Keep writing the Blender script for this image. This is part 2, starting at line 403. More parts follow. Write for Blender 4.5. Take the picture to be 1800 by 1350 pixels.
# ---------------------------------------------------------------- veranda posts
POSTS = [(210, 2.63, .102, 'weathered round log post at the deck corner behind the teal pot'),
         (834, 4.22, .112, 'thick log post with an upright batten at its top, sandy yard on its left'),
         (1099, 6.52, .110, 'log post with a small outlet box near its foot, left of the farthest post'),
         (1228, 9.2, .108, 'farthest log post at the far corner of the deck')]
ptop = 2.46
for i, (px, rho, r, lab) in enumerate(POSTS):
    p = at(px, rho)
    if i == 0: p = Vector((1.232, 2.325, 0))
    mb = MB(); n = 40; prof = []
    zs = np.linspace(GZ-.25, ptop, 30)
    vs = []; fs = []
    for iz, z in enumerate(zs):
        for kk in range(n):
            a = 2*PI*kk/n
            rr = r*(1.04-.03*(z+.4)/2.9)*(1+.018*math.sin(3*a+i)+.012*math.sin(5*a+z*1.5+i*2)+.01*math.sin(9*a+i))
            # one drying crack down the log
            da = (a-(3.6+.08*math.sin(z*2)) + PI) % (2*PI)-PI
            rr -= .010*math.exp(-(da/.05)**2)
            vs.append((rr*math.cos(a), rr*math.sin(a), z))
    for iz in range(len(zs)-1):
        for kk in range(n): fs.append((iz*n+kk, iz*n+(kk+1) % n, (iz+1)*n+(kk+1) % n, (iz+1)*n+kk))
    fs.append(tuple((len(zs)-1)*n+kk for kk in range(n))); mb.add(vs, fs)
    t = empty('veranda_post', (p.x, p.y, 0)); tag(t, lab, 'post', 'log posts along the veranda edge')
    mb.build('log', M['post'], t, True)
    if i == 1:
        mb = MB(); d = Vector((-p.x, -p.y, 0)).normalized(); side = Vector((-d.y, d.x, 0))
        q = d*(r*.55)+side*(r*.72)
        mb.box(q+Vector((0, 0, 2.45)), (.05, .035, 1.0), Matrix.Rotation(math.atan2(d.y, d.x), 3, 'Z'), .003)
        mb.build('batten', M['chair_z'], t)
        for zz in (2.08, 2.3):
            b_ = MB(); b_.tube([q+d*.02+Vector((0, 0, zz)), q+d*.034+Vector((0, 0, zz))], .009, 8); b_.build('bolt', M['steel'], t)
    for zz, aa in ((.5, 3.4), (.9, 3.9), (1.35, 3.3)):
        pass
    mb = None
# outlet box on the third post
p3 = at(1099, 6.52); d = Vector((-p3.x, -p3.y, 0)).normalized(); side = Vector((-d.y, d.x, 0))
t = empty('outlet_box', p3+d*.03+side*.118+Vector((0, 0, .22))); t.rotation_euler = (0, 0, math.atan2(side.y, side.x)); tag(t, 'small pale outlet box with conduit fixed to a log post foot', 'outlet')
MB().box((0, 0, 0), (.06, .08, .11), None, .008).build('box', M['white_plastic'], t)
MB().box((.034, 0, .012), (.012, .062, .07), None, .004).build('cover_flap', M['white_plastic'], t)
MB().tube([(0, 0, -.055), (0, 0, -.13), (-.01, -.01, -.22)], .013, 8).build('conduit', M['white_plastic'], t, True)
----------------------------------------
Reproduce the whole listing word for word.

Keep writing the Blender script for this image. This is part 2, starting at line 403. More parts follow. Write for Blender 4.5. Take the picture to be 1800 by 1350 pixels.
# ---------------------------------------------------------------- veranda posts
POSTS = [(210, 2.63, .102, 'weathered round log post at the deck corner behind the teal pot'),
         (834, 4.22, .112, 'thick log post with an upright batten at its top, sandy yard on its left'),
         (1099, 6.52, .110, 'log post with a small outlet box near its foot, left of the farthest post'),
         (1228, 9.2, .108, 'farthest log post at the far corner of the deck')]
ptop = 2.46
for i, (px, rho, r, lab) in enumerate(POSTS):
    p = at(px, rho)
    if i == 0: p = Vector((1.232, 2.325, 0))
    mb = MB(); n = 40; prof = []
    zs = np.linspace(GZ-.25, ptop, 30)
    vs = []; fs = []
    for iz, z in enumerate(zs):
        for kk in range(n):
            a = 2*PI*kk/n
            rr = r*(1.04-.03*(z+.4)/2.9)*(1+.018*math.sin(3*a+i)+.012*math.sin(5*a+z*1.5+i*2)+.01*math.sin(9*a+i))
            # one drying crack down the log
            da = (a-(3.6+.08*math.sin(z*2)) + PI) % (2*PI)-PI
            rr -= .010*math.exp(-(da/.05)**2)
            vs.append((rr*math.cos(a), rr*math.sin(a), z))
    for iz in range(len(zs)-1):
        for kk in range(n): fs.append((iz*n+kk, iz*n+(kk+1) % n, (iz+1)*n+(kk+1) % n, (iz+1)*n+kk))
    fs.append(tuple((len(zs)-1)*n+kk for kk in range(n))); mb.add(vs, fs)
    t = empty('veranda_post', (p.x, p.y, 0)); tag(t, lab, 'post', 'log posts along the veranda edge')
    mb.build('log', M['post'], t, True)
    if i == 1:
        mb = MB(); d = Vector((-p.x, -p.y, 0)).normalized(); side = Vector((-d.y, d.x, 0))
        q = d*(r*.55)+side*(r*.72)
        mb.box(q+Vector((0, 0, 2.45)), (.05, .035, 1.0), Matrix.Rotation(math.atan2(d.y, d.x), 3, 'Z'), .003)
        mb.build('batten', M['chair_z'], t)
        for zz in (2.08, 2.3):
            b_ = MB(); b_.tube([q+d*.02+Vector((0, 0, zz)), q+d*.034+Vector((0, 0, zz))], .009, 8); b_.build('bolt', M['steel'], t)
    for zz, aa in ((.5, 3.4), (.9, 3.9), (1.35, 3.3)):
        pass
    mb = None
# outlet box on the third post
p3 = at(1099, 6.52); d = Vector((-p3.x, -p3.y, 0)).normalized(); side = Vector((-d.y, d.x, 0))
t = empty('outlet_box', p3+d*.03+side*.118+Vector((0, 0, .22))); t.rotation_euler = (0, 0, math.atan2(side.y, side.x)); tag(t, 'small pale outlet box with conduit fixed to a log post foot', 'outlet')
MB().box((0, 0, 0), (.06, .08, .11), None, .008).build('box', M['white_plastic'], t)
MB().box((.034, 0, .012), (.012, .062, .07), None, .004).build('cover_flap', M['white_plastic'], t)
MB().tube([(0, 0, -.055), (0, 0, -.13), (-.01, -.01, -.22)], .013, 8).build('conduit', M['white_plastic'], t, True)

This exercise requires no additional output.